If your business relies on the talents of a specific chef or the operations manager, include descriptions of those people (and their qualifications) in this section. If you still need to hire for key roles, describe the hiring and retention strategy for the highly-skilled labor your restaurant needs.

What are the Deli Success Factors

What does success look like for this deli? What contingencies have to go your way? What are the risks of your business model? Having concrete goals and knowing what obstacles stand in the way will impress potential investors.

If you are operating a premium deli, how can you cross sell customers wine speciality wines or other high margin items, in addition to your sandwiches? If you are a more standard sandwich shop, how can you keep your food costs low but still offer a tremendous end product?

It might seem better to avoid writing about potential pitfalls in your restaurant business description. But, showing investors that you have a plan to succeed and that you know how to overcome setbacks lets readers know that you’re serious about the business.

What is the Deli Financial Plan

The executive summary of your deli’s business plan should also include an overview of the financial plans.
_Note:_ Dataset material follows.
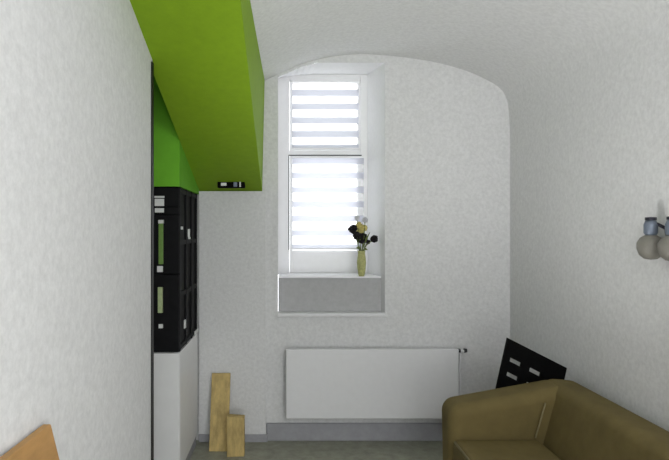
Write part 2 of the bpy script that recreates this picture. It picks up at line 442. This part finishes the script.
# ------------------------------------------------------------------ black slotted panel behind the sofa arm
Yp = 3.225; s = Yp/580
O = Vector(P(508, 338, Yp)); U = Vector((.894*s, 0, -.455*s)); V = Vector((-.216*s, 0, -.976*s))
us = [0]; slots_u = []
for c in (13.2, 35, 56): slots_u.append((c-6.3, c+6.3)); us += [c-6.3, c+6.3]
us.append(66)
vs = [0]; slots_v = []
c = 18.8
H = (O.z-.005-66*.455*s)/(.976*s)
while c < H-12: slots_v.append((c-1.9, c+1.9)); vs += [c-1.9, c+1.9]; c += 14.6
vs.append(H)
bm = bmesh.new()
T = Vector((0, .02, 0))
vert = {}
def gv(i, j, k):
    if (i, j, k) not in vert: vert[(i, j, k)] = bm.verts.new(O + U*us[i] + V*vs[j] + T*k)
    return vert[(i, j, k)]
def solid(i, j):
    if i < 0 or j < 0 or i >= len(us)-1 or j >= len(vs)-1: return False
    return not (i in (1, 3) and j in (1, 3))
for i in range(len(us)-1):
    for j in range(len(vs)-1):
        if not solid(i, j): continue
        for k in (0, 1): bm.faces.new([gv(*p, k) for p in ((i,j),(i+1,j),(i+1,j+1),(i,j+1))])
        for (di, dj, a, b_) in ((-1,0,(i,j),(i,j+1)),(1,0,(i+1,j),(i+1,j+1)),(0,-1,(i,j),(i+1,j)),(0,1,(i,j+1),(i+1,j+1))):
            if not solid(i+di, j+dj): bm.faces.new([gv(*a,0), gv(*b_,0), gv(*b_,1), gv(*a,1)])
tag(obj('slotted_panel', bm, M['blackpl'], None, origin=(1.3, Yp, 0)), 'black tilted panel with small slots standing behind the sofa', 'panel')

# ------------------------------------------------------------------ two-armed wall lamp, right wall
ly = 2.44
wl = thing('wall_lamp', (XR, ly, 1.43), 'small grey wall lamp with rounded shades on the right wall', 'lamp')
bm = bmesh.new(); lathe(bm, (0,0,0), [(.001,0),(.045,0),(.045,.012),(.02,.022),(.001,.022)], 20)
bmesh.ops.rotate(bm, verts=bm.verts, cent=(0,0,0), matrix=Matrix.Rotation(-math.pi/2, 3, 'Y')); bmesh.ops.translate(bm, verts=bm.verts, vec=(XR, ly-.06, 1.50))
obj('wall_plate', bm, M['shade'], wl, smooth=True)
for yy in (ly-.005, ly-.145):
    lx = XR-.062
    bm = bmesh.new(); tube(bm, [(XR-.015, ly-.06+(yy-ly+.06)*.2, 1.50), (XR-.045, ly-.06+(yy-ly+.06)*.7, 1.525), (lx, yy, 1.525)], .007, 8)
    a = obj('arm', bm, M['lampdark'], wl, smooth=True)
    bm = bmesh.new(); lathe(bm, (lx, yy, 1.478), [(.020,0),(.027,.01),(.027,.045),(.020,.062),(.001,.064)], 18)
    obj('socket', bm, M['lampmetal'], a, smooth=True)
    bm = bmesh.new(); lathe(bm, (lx, yy, 1.545), [(.001,-.004),(.022,-.004),(.022,.008),(.001,.010)], 16); obj('cap', bm, M['lampdark'], a)
    bm = bmesh.new(); lathe(bm, (lx, yy, 1.375), [(.001,0),(.025,.004),(.043,.020),(.052,.045),(.052,.070),(.040,.092),(.022,.103)], 22)
    obj('lamp_shade', bm, M['shade'], a, smooth=True)

# ------------------------------------------------------------------ camera, light
cam = bpy.data.cameras.new('camera'); co = bpy.data.objects.new('camera', cam); COL.objects.link(co)
co.location = (0, 0, 1.5); co.rotation_euler = (math.pi/2, 0, 0)
cam.sensor_width = 36; cam.lens = 36*580/669; cam.shift_x = 46.5/669
cam.clip_start = .02
sc.camera = co

w = bpy.data.worlds.new('sky'); sc.world = w; w.use_nodes = True
bg = w.node_tree.nodes['Background']; bg.inputs[0].default_value = (.95,.98,1,1); bg.inputs[1].default_value = 2.6

def area(name, loc, rot, sx, sy, e, col=(1,1,1)):
    l = bpy.data.lights.new(name, 'AREA'); l.shape = 'RECTANGLE'; l.size = sx; l.size_y = sy; l.energy = e; l.color = col
    o = bpy.data.objects.new(name, l); COL.objects.link(o); o.location = loc; o.rotation_euler = rot; return o
l = bpy.data.lights.new('fill_light_high', 'POINT'); l.energy = 30; l.shadow_soft_size = .25  # added fill light, high and out of view, no real fixture
lo_ = bpy.data.objects.new('fill_light_high', l); COL.objects.link(lo_); lo_.location = (.85, -.3, 2.15)
l = bpy.data.lights.new('fill_light_low', 'POINT'); l.energy = 24; l.shadow_soft_size = .3  # added low fill behind the camera, lifts ceiling and lower walls
lo_ = bpy.data.objects.new('fill_light_low', l); COL.objects.link(lo_); lo_.location = (.75, -.9, .75)

l = bpy.data.lights.new('ceiling_fill_spot', 'SPOT'); l.energy = 62; l.shadow_soft_size = .15; l.spot_size = math.radians(84); l.spot_blend = 1  # added unseen spot that brightens the vault and right haunch
o = bpy.data.objects.new('ceiling_fill_spot', l); COL.objects.link(o); o.location = (.15, 1.8, .3)
o.rotation_euler = Vector((-.95, -1.35, -2.4)).to_track_quat('Z', 'Y').to_euler()
vs_ = sc.view_settings
vs_.view_transform = 'Standard'; vs_.look = 'None'; vs_.gamma = 1; vs_.use_curve_mapping = False; vs_.exposure = .30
Answer common questions that investors and banks will need, such as how much funding you need to raise, loans and lines of credit you’ll rely on, and how long it will take for the business to become profitable.

Calculate and report on the upfront fixed costs of opening your restaurant. These are the costs that you know you’ll have to keep up with to keep the business afloat, such as equipment, maintenance, and loan repayments.

Then, give investors an idea of the variable costs per month. Things like labor, raw materials, marketing, and food costs are likely to change from month to month. Provide a range of the total variable costs per month.

In a later section of the business plan, you’ll provide different reports and financial projections. For the executive summary, focus on the broad strokes of your financial plans. Answer questions like how you plan to raise startup funds and potential profit margins based on projected sales.

Writing your Deli’s Executive Summary

Writing about finances can be a challenge–here’s how you can make the details of your restaurant’s finances an interesting read.

  • Always keep the audience in mind. Use some of the financial vocabulary introduced in this article and write for your potential investors.

  • Find your voice. As the first section, the executive summary is about making an impression. Investors are often just as interested in your business savvy as the strength of your business plan. Infuse your unique vision and voice into your writing style.

  • Keep it simple and clear. It's tempting to throw in lots of clever flourishes when writing, but clarity should be the number 1 priority, especially when discussing financial details.